When software applications have a life span measured in decades, the dynamics change. Looking back to 60's, it's easy to be forgiving of the people who developed the solutions that have stayed in production since then because the idea of decades-long use might not have been conceivable. I wasn't there, and who am I to second-guess. But now that we know that decades-long application lifetimes are a reality, how are we as a profession addressing this need? How are we advising our clients?
What are the favored techniques for designing for decades? Is this an explicit topic on which people have researched and/or published? Language, tool, and platform choices seem like key factors. Is "roll your own" from top to bottom the only way to ensure longevity? Or is the adoption of "open" standards and technologies protection enough from market-driven innovation cycles?
One recent place I recall this topic coming up is Pete McBreen's manifesto Software Craftsmanship [3], which, while flawed in some ways, is a worthy read.

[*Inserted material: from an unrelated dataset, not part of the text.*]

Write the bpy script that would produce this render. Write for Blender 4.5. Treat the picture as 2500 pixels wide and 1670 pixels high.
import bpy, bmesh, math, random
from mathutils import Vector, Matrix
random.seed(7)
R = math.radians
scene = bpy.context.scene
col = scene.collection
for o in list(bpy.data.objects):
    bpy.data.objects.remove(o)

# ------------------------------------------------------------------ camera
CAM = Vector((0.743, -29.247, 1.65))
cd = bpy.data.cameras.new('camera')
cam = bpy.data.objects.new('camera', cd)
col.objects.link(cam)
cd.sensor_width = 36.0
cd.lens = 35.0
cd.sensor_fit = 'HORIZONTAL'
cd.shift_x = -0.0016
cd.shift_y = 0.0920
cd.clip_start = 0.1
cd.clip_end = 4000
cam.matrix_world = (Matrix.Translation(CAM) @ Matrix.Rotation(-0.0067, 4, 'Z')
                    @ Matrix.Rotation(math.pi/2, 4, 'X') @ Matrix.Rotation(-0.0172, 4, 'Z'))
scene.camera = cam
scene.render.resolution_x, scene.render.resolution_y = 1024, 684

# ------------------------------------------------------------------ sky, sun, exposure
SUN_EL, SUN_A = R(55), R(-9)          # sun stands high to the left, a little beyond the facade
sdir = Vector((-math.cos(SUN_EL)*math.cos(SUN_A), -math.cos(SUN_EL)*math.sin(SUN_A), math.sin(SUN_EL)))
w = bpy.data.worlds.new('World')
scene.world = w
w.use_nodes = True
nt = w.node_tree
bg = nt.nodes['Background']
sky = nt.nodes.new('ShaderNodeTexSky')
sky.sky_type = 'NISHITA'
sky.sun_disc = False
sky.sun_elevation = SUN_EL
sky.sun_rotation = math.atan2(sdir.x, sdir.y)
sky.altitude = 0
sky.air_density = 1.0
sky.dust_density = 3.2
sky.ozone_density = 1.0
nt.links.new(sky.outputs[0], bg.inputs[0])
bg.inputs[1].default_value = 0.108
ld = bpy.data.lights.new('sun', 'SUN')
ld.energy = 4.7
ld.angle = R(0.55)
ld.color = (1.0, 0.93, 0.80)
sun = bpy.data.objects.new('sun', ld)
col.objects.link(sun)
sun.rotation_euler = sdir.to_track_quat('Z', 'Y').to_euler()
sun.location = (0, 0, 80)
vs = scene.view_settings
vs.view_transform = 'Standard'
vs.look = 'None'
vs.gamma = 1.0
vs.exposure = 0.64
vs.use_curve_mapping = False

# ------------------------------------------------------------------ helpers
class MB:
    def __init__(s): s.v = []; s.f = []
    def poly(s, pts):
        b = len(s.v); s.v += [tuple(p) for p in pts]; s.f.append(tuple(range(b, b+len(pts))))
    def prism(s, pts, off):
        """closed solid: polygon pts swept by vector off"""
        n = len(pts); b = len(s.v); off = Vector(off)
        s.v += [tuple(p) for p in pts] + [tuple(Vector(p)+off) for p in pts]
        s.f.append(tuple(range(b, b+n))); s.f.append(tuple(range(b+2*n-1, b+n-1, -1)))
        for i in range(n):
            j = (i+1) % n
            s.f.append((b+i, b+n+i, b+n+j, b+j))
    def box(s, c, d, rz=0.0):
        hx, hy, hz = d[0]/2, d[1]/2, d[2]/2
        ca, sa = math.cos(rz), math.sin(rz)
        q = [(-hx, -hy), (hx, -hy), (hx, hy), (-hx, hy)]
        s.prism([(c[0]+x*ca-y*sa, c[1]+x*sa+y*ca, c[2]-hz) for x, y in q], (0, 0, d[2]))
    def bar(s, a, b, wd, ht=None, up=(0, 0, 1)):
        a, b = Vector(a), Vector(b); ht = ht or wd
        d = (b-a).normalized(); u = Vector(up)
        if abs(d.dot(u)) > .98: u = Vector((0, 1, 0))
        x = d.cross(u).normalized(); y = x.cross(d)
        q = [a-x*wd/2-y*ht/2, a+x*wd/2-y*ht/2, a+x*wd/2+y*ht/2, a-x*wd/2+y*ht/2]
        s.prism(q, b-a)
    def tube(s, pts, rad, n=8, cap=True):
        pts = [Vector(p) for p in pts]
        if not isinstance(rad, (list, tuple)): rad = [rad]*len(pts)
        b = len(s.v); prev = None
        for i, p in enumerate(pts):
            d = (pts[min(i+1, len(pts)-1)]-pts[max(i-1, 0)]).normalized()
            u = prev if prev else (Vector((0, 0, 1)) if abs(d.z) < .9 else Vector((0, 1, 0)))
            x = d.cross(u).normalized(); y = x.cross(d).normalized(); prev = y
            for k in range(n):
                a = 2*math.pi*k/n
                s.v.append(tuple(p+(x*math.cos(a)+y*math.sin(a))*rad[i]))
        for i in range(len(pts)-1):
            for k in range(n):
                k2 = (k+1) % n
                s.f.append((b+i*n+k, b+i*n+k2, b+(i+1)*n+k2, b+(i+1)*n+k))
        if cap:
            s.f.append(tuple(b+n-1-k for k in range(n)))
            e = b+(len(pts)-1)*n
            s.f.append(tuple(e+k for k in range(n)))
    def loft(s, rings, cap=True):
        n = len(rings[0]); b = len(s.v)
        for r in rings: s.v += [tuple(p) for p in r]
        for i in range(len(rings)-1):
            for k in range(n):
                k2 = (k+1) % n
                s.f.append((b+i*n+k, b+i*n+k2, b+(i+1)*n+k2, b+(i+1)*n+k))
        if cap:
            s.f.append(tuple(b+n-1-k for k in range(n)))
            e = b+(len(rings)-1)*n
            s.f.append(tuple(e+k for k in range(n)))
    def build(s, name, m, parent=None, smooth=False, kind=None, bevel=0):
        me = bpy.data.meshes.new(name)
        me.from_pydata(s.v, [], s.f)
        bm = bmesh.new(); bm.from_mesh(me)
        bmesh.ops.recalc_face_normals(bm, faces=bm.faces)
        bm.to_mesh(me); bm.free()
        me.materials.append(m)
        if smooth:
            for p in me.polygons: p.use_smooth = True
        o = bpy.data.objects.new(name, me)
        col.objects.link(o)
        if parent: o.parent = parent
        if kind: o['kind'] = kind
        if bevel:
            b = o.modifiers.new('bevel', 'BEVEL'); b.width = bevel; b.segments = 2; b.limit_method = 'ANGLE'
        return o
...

McBreen tackles explicitly the topic of taking a perspective as software craftspeople on how we can build systems that will really last for decades.
And of course I've so far ignored the question of whether companies and governments would be willing to pay up front to design and build a new system with decades of use in mind (not to mention the complications raised in Saintly's comment for situations in which one decades-old system must be replaced with a new one that will live just as long!).
Didn't Frederick Brooks say "Plan to throw one away."?